- [GIVEN TASK]: Repeat each line of the material exactly.
============================================================
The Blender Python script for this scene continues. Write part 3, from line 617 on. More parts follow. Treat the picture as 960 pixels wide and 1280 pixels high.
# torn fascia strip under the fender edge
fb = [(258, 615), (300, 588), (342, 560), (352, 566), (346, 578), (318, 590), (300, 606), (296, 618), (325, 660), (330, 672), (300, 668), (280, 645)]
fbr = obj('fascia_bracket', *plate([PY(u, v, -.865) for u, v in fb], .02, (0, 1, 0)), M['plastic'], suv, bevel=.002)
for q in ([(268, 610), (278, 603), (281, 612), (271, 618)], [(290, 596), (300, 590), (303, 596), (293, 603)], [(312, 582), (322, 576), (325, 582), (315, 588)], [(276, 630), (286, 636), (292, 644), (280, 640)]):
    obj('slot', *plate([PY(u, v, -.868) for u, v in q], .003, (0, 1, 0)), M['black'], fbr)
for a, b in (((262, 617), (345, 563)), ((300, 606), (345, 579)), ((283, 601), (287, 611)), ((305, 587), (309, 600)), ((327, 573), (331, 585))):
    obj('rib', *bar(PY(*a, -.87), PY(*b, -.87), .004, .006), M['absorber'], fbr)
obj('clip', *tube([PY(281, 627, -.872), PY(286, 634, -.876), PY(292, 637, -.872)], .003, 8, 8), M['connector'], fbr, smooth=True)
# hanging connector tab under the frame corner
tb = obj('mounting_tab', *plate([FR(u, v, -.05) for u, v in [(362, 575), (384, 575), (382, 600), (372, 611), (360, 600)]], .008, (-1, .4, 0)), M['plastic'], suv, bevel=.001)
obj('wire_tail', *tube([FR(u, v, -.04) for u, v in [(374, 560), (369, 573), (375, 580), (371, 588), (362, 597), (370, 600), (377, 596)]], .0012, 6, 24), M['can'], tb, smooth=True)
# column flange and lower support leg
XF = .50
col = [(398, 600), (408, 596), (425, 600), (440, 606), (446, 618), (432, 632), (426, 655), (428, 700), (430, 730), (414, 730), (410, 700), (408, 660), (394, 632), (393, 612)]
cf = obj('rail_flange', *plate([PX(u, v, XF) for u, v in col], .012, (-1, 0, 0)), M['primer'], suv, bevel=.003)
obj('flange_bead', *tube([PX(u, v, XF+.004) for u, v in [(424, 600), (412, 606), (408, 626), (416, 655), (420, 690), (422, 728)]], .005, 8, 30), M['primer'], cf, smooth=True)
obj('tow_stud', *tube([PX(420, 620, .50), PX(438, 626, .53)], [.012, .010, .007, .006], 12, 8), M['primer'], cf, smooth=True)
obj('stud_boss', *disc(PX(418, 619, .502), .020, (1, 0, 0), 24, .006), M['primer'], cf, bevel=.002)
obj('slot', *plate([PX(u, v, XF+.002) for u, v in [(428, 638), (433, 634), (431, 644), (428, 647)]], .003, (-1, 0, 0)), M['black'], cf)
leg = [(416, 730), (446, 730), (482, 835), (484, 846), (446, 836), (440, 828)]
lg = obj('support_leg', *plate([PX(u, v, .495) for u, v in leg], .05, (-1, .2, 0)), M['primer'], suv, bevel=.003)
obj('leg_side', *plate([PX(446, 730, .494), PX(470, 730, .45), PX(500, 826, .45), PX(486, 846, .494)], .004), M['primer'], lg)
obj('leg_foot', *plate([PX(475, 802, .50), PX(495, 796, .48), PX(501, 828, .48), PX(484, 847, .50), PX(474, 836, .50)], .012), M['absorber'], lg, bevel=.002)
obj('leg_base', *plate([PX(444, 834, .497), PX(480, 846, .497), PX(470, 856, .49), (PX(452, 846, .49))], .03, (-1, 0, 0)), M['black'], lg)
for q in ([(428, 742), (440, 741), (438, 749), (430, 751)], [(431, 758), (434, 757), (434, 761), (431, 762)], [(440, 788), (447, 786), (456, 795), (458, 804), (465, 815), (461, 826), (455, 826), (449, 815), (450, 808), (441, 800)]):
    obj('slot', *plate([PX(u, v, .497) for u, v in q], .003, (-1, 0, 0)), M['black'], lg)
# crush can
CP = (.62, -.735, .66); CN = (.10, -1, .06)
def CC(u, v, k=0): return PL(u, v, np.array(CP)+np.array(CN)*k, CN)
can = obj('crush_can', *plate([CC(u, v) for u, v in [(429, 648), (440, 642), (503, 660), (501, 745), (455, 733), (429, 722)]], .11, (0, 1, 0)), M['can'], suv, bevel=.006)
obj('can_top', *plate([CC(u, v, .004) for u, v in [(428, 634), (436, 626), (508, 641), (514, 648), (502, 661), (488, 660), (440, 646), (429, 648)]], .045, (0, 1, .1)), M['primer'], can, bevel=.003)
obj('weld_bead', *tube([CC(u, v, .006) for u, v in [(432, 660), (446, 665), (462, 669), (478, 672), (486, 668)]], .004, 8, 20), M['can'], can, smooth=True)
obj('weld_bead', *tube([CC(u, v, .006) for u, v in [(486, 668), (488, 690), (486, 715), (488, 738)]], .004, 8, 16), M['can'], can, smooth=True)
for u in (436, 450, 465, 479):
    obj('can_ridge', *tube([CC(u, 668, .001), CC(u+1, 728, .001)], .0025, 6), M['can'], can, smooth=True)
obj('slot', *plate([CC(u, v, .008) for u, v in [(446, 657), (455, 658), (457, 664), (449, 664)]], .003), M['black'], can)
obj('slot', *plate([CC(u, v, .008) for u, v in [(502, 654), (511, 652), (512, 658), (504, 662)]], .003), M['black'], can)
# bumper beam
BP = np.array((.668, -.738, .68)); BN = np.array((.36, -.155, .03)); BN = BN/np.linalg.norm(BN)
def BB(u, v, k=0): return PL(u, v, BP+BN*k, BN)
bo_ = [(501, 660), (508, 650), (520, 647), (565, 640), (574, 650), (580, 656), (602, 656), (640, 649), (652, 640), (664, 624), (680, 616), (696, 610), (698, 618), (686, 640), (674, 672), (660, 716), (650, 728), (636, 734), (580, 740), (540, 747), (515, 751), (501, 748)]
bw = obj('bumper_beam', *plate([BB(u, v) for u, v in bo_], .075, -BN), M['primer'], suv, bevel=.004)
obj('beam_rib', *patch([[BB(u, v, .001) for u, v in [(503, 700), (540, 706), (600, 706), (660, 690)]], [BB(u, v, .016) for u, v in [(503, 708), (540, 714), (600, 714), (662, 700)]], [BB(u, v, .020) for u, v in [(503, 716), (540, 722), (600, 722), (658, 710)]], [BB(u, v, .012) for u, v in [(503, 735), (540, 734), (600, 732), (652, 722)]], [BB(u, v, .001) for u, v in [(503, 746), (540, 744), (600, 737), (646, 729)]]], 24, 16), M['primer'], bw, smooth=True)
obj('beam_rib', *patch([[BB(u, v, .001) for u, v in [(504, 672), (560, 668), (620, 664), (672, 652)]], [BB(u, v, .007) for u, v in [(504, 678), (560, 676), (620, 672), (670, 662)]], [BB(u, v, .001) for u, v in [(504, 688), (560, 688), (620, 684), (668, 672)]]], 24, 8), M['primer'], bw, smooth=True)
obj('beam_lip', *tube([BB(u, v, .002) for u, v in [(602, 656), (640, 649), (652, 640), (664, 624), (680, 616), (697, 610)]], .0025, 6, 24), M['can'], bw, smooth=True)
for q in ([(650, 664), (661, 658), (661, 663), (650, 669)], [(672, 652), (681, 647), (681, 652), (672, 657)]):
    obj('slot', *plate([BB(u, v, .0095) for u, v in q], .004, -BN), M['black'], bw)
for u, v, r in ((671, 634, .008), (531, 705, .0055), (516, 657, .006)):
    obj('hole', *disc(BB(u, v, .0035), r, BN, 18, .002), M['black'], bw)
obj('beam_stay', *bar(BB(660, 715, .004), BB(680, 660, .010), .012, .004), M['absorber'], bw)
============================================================
- [SOLVED EXERCISE]:
The Blender Python script for this scene continues. Write part 3, from line 617 on. More parts follow. Treat the picture as 960 pixels wide and 1280 pixels high.
# torn fascia strip under the fender edge
fb = [(258, 615), (300, 588), (342, 560), (352, 566), (346, 578), (318, 590), (300, 606), (296, 618), (325, 660), (330, 672), (300, 668), (280, 645)]
fbr = obj('fascia_bracket', *plate([PY(u, v, -.865) for u, v in fb], .02, (0, 1, 0)), M['plastic'], suv, bevel=.002)
for q in ([(268, 610), (278, 603), (281, 612), (271, 618)], [(290, 596), (300, 590), (303, 596), (293, 603)], [(312, 582), (322, 576), (325, 582), (315, 588)], [(276, 630), (286, 636), (292, 644), (280, 640)]):
    obj('slot', *plate([PY(u, v, -.868) for u, v in q], .003, (0, 1, 0)), M['black'], fbr)
for a, b in (((262, 617), (345, 563)), ((300, 606), (345, 579)), ((283, 601), (287, 611)), ((305, 587), (309, 600)), ((327, 573), (331, 585))):
    obj('rib', *bar(PY(*a, -.87), PY(*b, -.87), .004, .006), M['absorber'], fbr)
obj('clip', *tube([PY(281, 627, -.872), PY(286, 634, -.876), PY(292, 637, -.872)], .003, 8, 8), M['connector'], fbr, smooth=True)
# hanging connector tab under the frame corner
tb = obj('mounting_tab', *plate([FR(u, v, -.05) for u, v in [(362, 575), (384, 575), (382, 600), (372, 611), (360, 600)]], .008, (-1, .4, 0)), M['plastic'], suv, bevel=.001)
obj('wire_tail', *tube([FR(u, v, -.04) for u, v in [(374, 560), (369, 573), (375, 580), (371, 588), (362, 597), (370, 600), (377, 596)]], .0012, 6, 24), M['can'], tb, smooth=True)
# column flange and lower support leg
XF = .50
col = [(398, 600), (408, 596), (425, 600), (440, 606), (446, 618), (432, 632), (426, 655), (428, 700), (430, 730), (414, 730), (410, 700), (408, 660), (394, 632), (393, 612)]
cf = obj('rail_flange', *plate([PX(u, v, XF) for u, v in col], .012, (-1, 0, 0)), M['primer'], suv, bevel=.003)
obj('flange_bead', *tube([PX(u, v, XF+.004) for u, v in [(424, 600), (412, 606), (408, 626), (416, 655), (420, 690), (422, 728)]], .005, 8, 30), M['primer'], cf, smooth=True)
obj('tow_stud', *tube([PX(420, 620, .50), PX(438, 626, .53)], [.012, .010, .007, .006], 12, 8), M['primer'], cf, smooth=True)
obj('stud_boss', *disc(PX(418, 619, .502), .020, (1, 0, 0), 24, .006), M['primer'], cf, bevel=.002)
obj('slot', *plate([PX(u, v, XF+.002) for u, v in [(428, 638), (433, 634), (431, 644), (428, 647)]], .003, (-1, 0, 0)), M['black'], cf)
leg = [(416, 730), (446, 730), (482, 835), (484, 846), (446, 836), (440, 828)]
lg = obj('support_leg', *plate([PX(u, v, .495) for u, v in leg], .05, (-1, .2, 0)), M['primer'], suv, bevel=.003)
obj('leg_side', *plate([PX(446, 730, .494), PX(470, 730, .45), PX(500, 826, .45), PX(486, 846, .494)], .004), M['primer'], lg)
obj('leg_foot', *plate([PX(475, 802, .50), PX(495, 796, .48), PX(501, 828, .48), PX(484, 847, .50), PX(474, 836, .50)], .012), M['absorber'], lg, bevel=.002)
obj('leg_base', *plate([PX(444, 834, .497), PX(480, 846, .497), PX(470, 856, .49), (PX(452, 846, .49))], .03, (-1, 0, 0)), M['black'], lg)
for q in ([(428, 742), (440, 741), (438, 749), (430, 751)], [(431, 758), (434, 757), (434, 761), (431, 762)], [(440, 788), (447, 786), (456, 795), (458, 804), (465, 815), (461, 826), (455, 826), (449, 815), (450, 808), (441, 800)]):
    obj('slot', *plate([PX(u, v, .497) for u, v in q], .003, (-1, 0, 0)), M['black'], lg)
# crush can
CP = (.62, -.735, .66); CN = (.10, -1, .06)
def CC(u, v, k=0): return PL(u, v, np.array(CP)+np.array(CN)*k, CN)
can = obj('crush_can', *plate([CC(u, v) for u, v in [(429, 648), (440, 642), (503, 660), (501, 745), (455, 733), (429, 722)]], .11, (0, 1, 0)), M['can'], suv, bevel=.006)
obj('can_top', *plate([CC(u, v, .004) for u, v in [(428, 634), (436, 626), (508, 641), (514, 648), (502, 661), (488, 660), (440, 646), (429, 648)]], .045, (0, 1, .1)), M['primer'], can, bevel=.003)
obj('weld_bead', *tube([CC(u, v, .006) for u, v in [(432, 660), (446, 665), (462, 669), (478, 672), (486, 668)]], .004, 8, 20), M['can'], can, smooth=True)
obj('weld_bead', *tube([CC(u, v, .006) for u, v in [(486, 668), (488, 690), (486, 715), (488, 738)]], .004, 8, 16), M['can'], can, smooth=True)
for u in (436, 450, 465, 479):
    obj('can_ridge', *tube([CC(u, 668, .001), CC(u+1, 728, .001)], .0025, 6), M['can'], can, smooth=True)
obj('slot', *plate([CC(u, v, .008) for u, v in [(446, 657), (455, 658), (457, 664), (449, 664)]], .003), M['black'], can)
obj('slot', *plate([CC(u, v, .008) for u, v in [(502, 654), (511, 652), (512, 658), (504, 662)]], .003), M['black'], can)
# bumper beam
BP = np.array((.668, -.738, .68)); BN = np.array((.36, -.155, .03)); BN = BN/np.linalg.norm(BN)
def BB(u, v, k=0): return PL(u, v, BP+BN*k, BN)
bo_ = [(501, 660), (508, 650), (520, 647), (565, 640), (574, 650), (580, 656), (602, 656), (640, 649), (652, 640), (664, 624), (680, 616), (696, 610), (698, 618), (686, 640), (674, 672), (660, 716), (650, 728), (636, 734), (580, 740), (540, 747), (515, 751), (501, 748)]
bw = obj('bumper_beam', *plate([BB(u, v) for u, v in bo_], .075, -BN), M['primer'], suv, bevel=.004)
obj('beam_rib', *patch([[BB(u, v, .001) for u, v in [(503, 700), (540, 706), (600, 706), (660, 690)]], [BB(u, v, .016) for u, v in [(503, 708), (540, 714), (600, 714), (662, 700)]], [BB(u, v, .020) for u, v in [(503, 716), (540, 722), (600, 722), (658, 710)]], [BB(u, v, .012) for u, v in [(503, 735), (540, 734), (600, 732), (652, 722)]], [BB(u, v, .001) for u, v in [(503, 746), (540, 744), (600, 737), (646, 729)]]], 24, 16), M['primer'], bw, smooth=True)
obj('beam_rib', *patch([[BB(u, v, .001) for u, v in [(504, 672), (560, 668), (620, 664), (672, 652)]], [BB(u, v, .007) for u, v in [(504, 678), (560, 676), (620, 672), (670, 662)]], [BB(u, v, .001) for u, v in [(504, 688), (560, 688), (620, 684), (668, 672)]]], 24, 8), M['primer'], bw, smooth=True)
obj('beam_lip', *tube([BB(u, v, .002) for u, v in [(602, 656), (640, 649), (652, 640), (664, 624), (680, 616), (697, 610)]], .0025, 6, 24), M['can'], bw, smooth=True)
for q in ([(650, 664), (661, 658), (661, 663), (650, 669)], [(672, 652), (681, 647), (681, 652), (672, 657)]):
    obj('slot', *plate([BB(u, v, .0095) for u, v in q], .004, -BN), M['black'], bw)
for u, v, r in ((671, 634, .008), (531, 705, .0055), (516, 657, .006)):
    obj('hole', *disc(BB(u, v, .0035), r, BN, 18, .002), M['black'], bw)
obj('beam_stay', *bar(BB(660, 715, .004), BB(680, 660, .010), .012, .004), M['absorber'], bw)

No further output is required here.